_Provided data_:
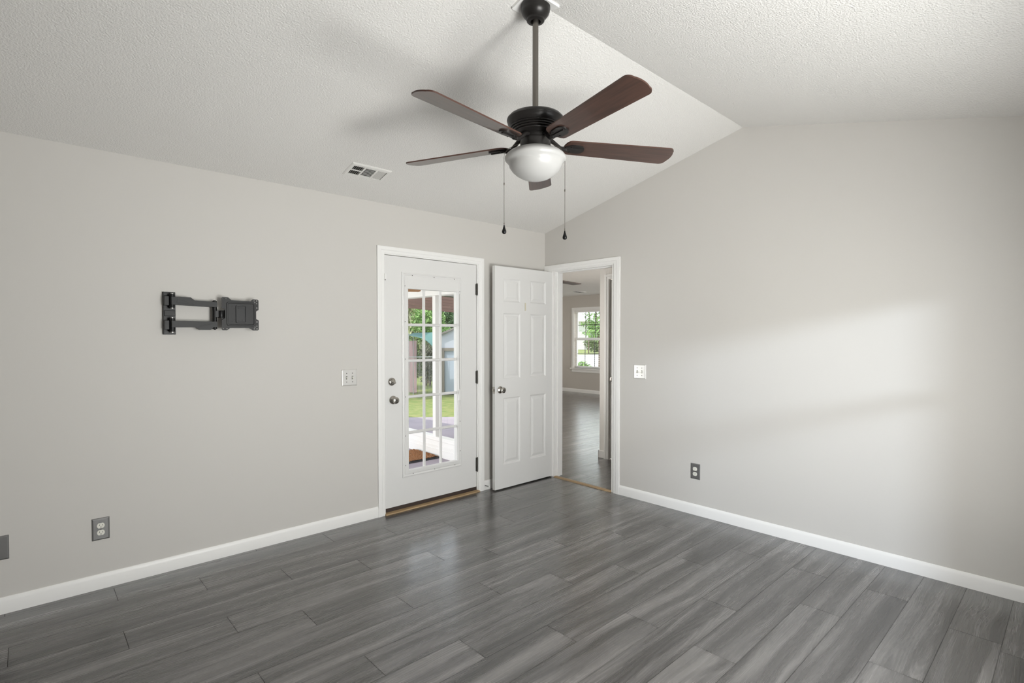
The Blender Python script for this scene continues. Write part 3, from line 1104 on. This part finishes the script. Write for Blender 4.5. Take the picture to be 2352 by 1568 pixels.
lathe(bm, [(0.052, Z(2.302)), (0.066, Z(2.299)), (0.069, Z(2.292)), (0.069, Z(2.256)), (0.066, Z(2.250)), (0.05, Z(2.248)), (0, Z(2.248))], seg=40)
for a in (0.3, 2.4, 4.4):
    lathe(bm, [(0.006, 0.068), (0.006, 0.075), (0.003, 0.078), (0, 0.078)], (0, 0, Z(2.272)), 'x', 12, 1)
    bmesh.ops.rotate(bm, cent=(0, 0, 0), matrix=Matrix.Rotation(a, 3, 'Z'), verts=[v for v in bm.verts if False])
obj('switch_housing', bm, [M_BRONZE, M_NICKEL], fan, smooth=35)
bm = bmesh.new()
lathe(bm, [(0.060, Z(2.262)), (0.070, Z(2.257)), (0.094, Z(2.250)), (0.120, Z(2.238)), (0.134, Z(2.226)), (0.1395, Z(2.217)), (0.1385, Z(2.208)), (0.131, Z(2.200)),
           (0.124, Z(2.194)), (0.121, Z(2.186)), (0.118, Z(2.175)), (0.106, Z(2.158)), (0.088, Z(2.142)), (0.064, Z(2.128)), (0.036, Z(2.1185)), (0.0, Z(2.115))], seg=64)
obj('glass_bowl', bm, M_OPAL, fan, smooth=60)
blade_me = None
iron_me = None
for k in range(5):
    ang = math.radians(42.3 + 72 * k)
    if blade_me is None:
        b_ = obj('blade', make_blade_bm(0.135, 0.678, 0.104, 0.130), [M_BLADE, M_BLADE_EDGE], fan, bevel=None)
        blade_me = b_.data
        bm = bmesh.new()
        # paddle bracket below the blade root, with a raised centre bar and two bolts
        pad = []
        for j in range(9):
            a = -PI / 2 + PI * j / 8
            pad.append((0.205 + 0.028 * math.cos(a), 0.030 * math.sin(a)))
        pad += [(0.165, 0.028), (0.142, 0.014), (0.142, -0.014), (0.165, -0.028)]
        prism(bm, pad, 'z', -0.0095, -0.003)
        prism(bm, [(0.130, -0.010), (0.222, -0.006), (0.222, 0.006), (0.130, 0.010)], 'z', -0.0145, -0.009)
        tube(bm, [(0.056, 0, 0.034), (0.078, 0, 0.028), (0.098, 0, 0.010), (0.118, 0, -0.007), (0.150, 0, -0.010)], 0.0095, 10)
        for bx_, by_ in ((0.168, 0.018), (0.168, -0.018), (0.214, 0.0)):
            lathe(bm, [(0.0042, -0.0090), (0.0042, -0.0125), (0.0, -0.0135)], (bx_, by_, 0), 'z', 10)
        i_ = obj('blade_iron', bm, M_BRONZE, b_, smooth=35)
        iron_me = i_.data
    else:
        b_ = bpy.data.objects.new('blade', blade_me)
        COL.objects.link(b_)
        b_.parent = fan
        i_ = bpy.data.objects.new('blade_iron', iron_me)
        COL.objects.link(i_)
        i_.parent = b_
    b_.location = (0, 0, Z(2.277))
    q = Matrix.Rotation(math.radians(1.0), 4, Vector((-0.7354, 0.6776, 0))) @ Matrix.Rotation(ang, 4, 'Z') @ Matrix.Rotation(math.radians(-12), 4, 'X')
    b_.rotation_euler = q.to_euler()
RT = Vector((0.7354, -0.6776, 0))
FW = Vector((0.6776, 0.7354, 0))
for s, zb, zc_ in ((-0.1425, 1.873, 2.10), (0.1345, 1.847, 2.07)):
    p = RT * s
    bm = bmesh.new()
    q = RT * (0.066 if s > 0 else -0.066)
    tube(bm, [(q.x, q.y, Z(2.285)), tuple((q * 0.3 + p * 0.7).to_tuple()[:2]) + (Z(2.262),), (p.x * 0.985, p.y * 0.985, Z(2.238)), (p.x, p.y, Z(2.222)), (p.x, p.y, Z(zb + 0.044))], 0.0011, 6)
    lathe(bm, [(0.0, 0.008), (0.0026, 0.004), (0.0026, -0.004), (0.0, -0.008)], (p.x, p.y, Z(zc_)), 'z', 10)
    lathe(bm, [(0.0, 0.006), (0.002, 0.003), (0.002, -0.003), (0.0, -0.006)], (p.x, p.y, Z(zb + 0.047)), 'z', 10)
    ch = obj('pull_chain', bm, M_CHAIN, fan, smooth=50)
    bm = bmesh.new()
    lathe(bm, [(0.0, 0.042), (0.0022, 0.041), (0.0034, 0.034), (0.0062, 0.024), (0.0098, 0.014), (0.0104, 0.009), (0.0088, 0.003), (0.005, 0.0004), (0.0, 0.0)], (p.x, p.y, Z(zb)), 'z', 24)
    obj('pull_fob', bm, M_BLACK3, ch, smooth=60)

# ------------------------------------------------------------------ windows of this room (behind the camera)
def window_frame(name, axis, c, s0, s1, z0, z1, label):
    w = thing(name, label, 'window')
    w['kind'] = 'structure'

    def B(sa, sb, za, zb, ca, cb):
        return bbox((sa, ca, za), (sb, cb, zb)) if axis == 'y' else bbox((ca, sa, za), (cb, sb, zb))
    bm = bmesh.new()
    for args in ((s0, s0 + 0.045, z0, z1), (s1 - 0.045, s1, z0, z1), (s0, s1, z0, z0 + 0.045), (s0, s1, z1 - 0.045, z1),
                 (s0, s1, 1.315, 1.36)):
        b2 = B(*args, c - 0.02, c + 0.02)
        me = bpy.data.meshes.new('t')
        b2.to_mesh(me)
        b2.free()
        bm.from_mesh(me)
        bpy.data.meshes.remove(me)
    obj('sash_frame', bm, M_TRIM, w)
    obj('glass', B(s0 + 0.03, s1 - 0.03, z0 + 0.03, z1 - 0.03, c - 0.002, c + 0.002), M_GLASS, w)
    return w


window_frame('window_2', 'y', YS - 0.07, -2.9, -1.16, 0.36, 1.86, 'white sash window in the south wall behind the camera')

# ------------------------------------------------------------------ hall and front room beyond the doorway
HL = 2.385
plank_floor('floor_hall', [(0.0, 1.4, -3.0, 1.4), (1.4, 3.1, -3.0, 3.2), (3.1, 6.2, -3.0, 5.6)], 0.0, None, 11)
bm = bmesh.new()
prism(bm, [(TH, -3.1), (6.35, -3.1), (6.35, 5.72), (3.1, 5.72), (3.1, 3.3), (1.4, 3.3), (1.4, 1.5), (TH, 1.5)], 'z', HL, HL + 0.1)
struct('ceiling_hall', bm, mat('smooth_ceiling', (0.72, 0.70, 0.67), 0.8))
# hall wall with the closet door
bm = bmesh.new()
wall_cells(bm, 'x', 1.0, 1.115, -3.0, 0.083, 0, HL, [(-0.83, -0.047, -1, 2.046)])
struct('wall_hall', bm, M_HALLW)
bm = bmesh.new()
for a in ((1.0 - 0.012, 0.010, 0), ):
    box(bm, (0.988, 0.006, 0), (1.0, 0.095, 0.088))
    box(bm, (0.988, 0.083, 0), (1.115, 0.095, 0.088))
struct('baseboard_hall', bm, M_TRIM, bevel=(0.004, 2))
casing('trim_7', 'x', 1.0, -0.045, -0.832, 2.044, 0.010, -0.888, 2.098)
d3 = thing('door_3', 'white closed closet door in the hall wall seen through the open doorway', 'door')
d3['kind'] = 'structure'
bm = bmesh.new()
box(bm, (1.016, -0.826, 0.012), (1.052, -0.051, 2.038))
obj('slab', bm, M_DOOR, d3)
knob(d3, 'door_knob', -0.108, 1.016, 0.918, ysign=-1, axis='x')
# far wall with the front window
XF = 6.2
WY0, WY1, WZ0, WZ1 = 3.45, 4.93, 0.60, 2.02
bm = bmesh.new()
wall_cells(bm, 'x', XF, XF + 0.15, -3.1, 5.72, 0, HL, [(WY0, WY1, WZ0, WZ1)])
struct('wall_far', bm, M_WALL2)
baseboard('baseboard_far', 'x', XF, -3.0, 5.6)
bm = bmesh.new()
wall_cells(bm, 'y', -3.12, -3.0, TH, XF, 0, HL, [(2.3, 4.5, 0.5, 2.05)])  # unseen opening, added to let the fill lamp in
struct('wall_front_south', bm, M_WALL2)
# unseen stepped walls north of hall and front room, added to block light
bm = bmesh.new()
box(bm, (TH, 1.4, -0.2), (1.5, 1.5, HL))
box(bm, (1.4, 1.5, -0.2), (1.5, 3.2, HL))
box(bm, (1.4, 3.2, -0.2), (3.2, 3.3, HL))
box(bm, (3.1, 3.3, -0.2), (3.2, 5.6, HL))
box(bm, (3.1, 5.6, -0.2), (6.35, 5.72, HL))
box(bm, (0.0, 0.14, -0.2), (TH, 1.5, HL))
struct('wall_north_steps', bm, M_HALLW)

w1 = thing('window_1', 'white double-hung front window with dark grilles in the far room', 'window')
w1['kind'] = 'structure'
bm = bmesh.new()
cw = 0.075
for q in (((XF - 0.016, WY1, WZ0 - 0.01), (XF, WY1 + cw, WZ1 + cw)), ((XF - 0.016, WY0 - cw, WZ0 - 0.01), (XF, WY0, WZ1 + cw)),
          ((XF - 0.016, WY0, WZ1), (XF, WY1, WZ1 + cw))):
    box(bm, *q)
obj('casing', bm, M_TRIM, w1, bevel=(0.003, 2))
bm = bmesh.new()
box(bm, (XF - 0.045, WY0 - cw - 0.03, WZ0 - 0.03), (XF + 0.06, WY1 + cw + 0.03, WZ0))
box(bm, (XF - 0.014, WY0 - cw, WZ0 - 0.10), (XF, WY1 + cw, WZ0 - 0.03))
obj('window_sill', bm, M_TRIM, w1, bevel=(0.003, 2))
bm = bmesh.new()
zm = 1.31
for (za, zb, xo) in ((zm, WZ1, 0.085), (WZ0, zm + 0.02, 0.060)):
    wall_cells(bm, 'x', XF + xo, XF + xo + 0.024, WY0, WY1, za, zb, [(WY0 + 0.045, WY1 - 0.045, za + 0.042, zb - 0.042)])
obj('sash_frame', bm, M_TRIM, w1)
bm = bmesh.new()
for k in range(1, 5):
    y = WY0 + (WY1 - WY0) * k / 5 + 0.01
    box(bm, (XF + 0.10, y - 0.008, zm), (XF + 0.106, y + 0.008, WZ1))
    box(bm, (XF + 0.075, y - 0.008, WZ0), (XF + 0.081, y + 0.008, zm))
box(bm, (XF + 0.10, WY0, 1.655), (XF + 0.106, WY1, 1.671))
box(bm, (XF + 0.075, WY0, 0.945), (XF + 0.081, WY1, 0.961))
obj('grille', bm, M_HINGE, w1)
obj('glass', bbox((XF + 0.095, WY0 + 0.03, zm + 0.02), (XF + 0.098, WY1 - 0.03, WZ1 - 0.03)), M_GLASS, w1)
obj('glass', bbox((XF + 0.070, WY0 + 0.03, WZ0 + 0.03), (XF + 0.073, WY1 - 0.03, zm)), M_GLASS, w1)

# raised blind in that window
bl = thing('window_blind', 'white slatted blind hanging in the front window of the far room', 'blind', (XF + 0.03, (WY0 + WY1) / 2, WZ1))
hw = (WY1 - WY0) / 2 - 0.012
obj('headrail', bbox((-0.018, -hw, -0.045), (0.018, hw, 0.0)), M_TRIM, bl)
for k in range(26):
    z = -0.075 - 0.0495 * k
    bm = bmesh.new()
    box(bm, (-0.020, -hw, z - 0.001), (0.020, hw, z + 0.001))
    o = obj('slat', bm, M_TRIM, bl)
obj('bottom_rail', bbox((-0.018, -hw, -1.385), (0.018, hw, -1.365)), M_TRIM, bl)
for y in (-0.45, 0.45):
    bm = bmesh.new()
    tube(bm, [(0, y, -0.04), (0, y, -1.37)], 0.0012, 5)
    obj('lift_cord', bm, M_TRIM, bl)

# second ceiling fan and register in the front room
HUB = Vector((0.66, 0.55, 2.06))
f2 = thing('ceiling_fan', 'second dark ceiling fan in the far room, one blade seen past the door jamb', 'ceiling fan', (HUB.x, HUB.y, HL))
bm = bmesh.new()
lathe(bm, [(0.055, 0), (0.055, -0.02), (0.02, -0.05), (0.012, -0.055), (0.012, -0.20), (0.05, -0.21), (0.075, -0.235), (0.075, -0.30), (0.05, -0.33), (0.0, -0.34)], seg=32)
obj('motor_housing', bm, M_BRONZE, f2, smooth=35)
for k in range(2):
    b_ = obj('blade', make_blade_bm(0.08, 0.70, 0.11, 0.13, 0.009), [M_SWEEP, M_SWEEP], f2)
    b_.location = (0, 0, HUB.z - HL)
    b_.rotation_euler = (Matrix.Rotation(math.radians(12.8 + 180 * k), 4, 'Z') @ Matrix.Rotation(math.radians(-2.5), 4, 'X')).to_euler()
v2 = thing('ceiling_vent', 'small white register in the flat ceiling of the far room', 'vent', (5.25, 4.0, HL))
obj('frame', bbox((-0.17, -0.09, -0.007), (0.17, 0.09, 0.0)), M_VENT, v2)
bm = bmesh.new()
for k in range(9):
    y = -0.06 + 0.015 * k
    box(bm, (-0.13, y - 0.0045, -0.0085), (0.13, y + 0.0045, -0.007))
obj('louvre_slots', bm, M_VENTBACK, v2)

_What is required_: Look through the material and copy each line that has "this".

_Response to the task_:
The Blender Python script for this scene continues. Write part 3, from line 1104 on. This part finishes the script. Write for Blender 4.5. Take the picture to be 2352 by 1568 pixels.
# ------------------------------------------------------------------ windows of this room (behind the camera)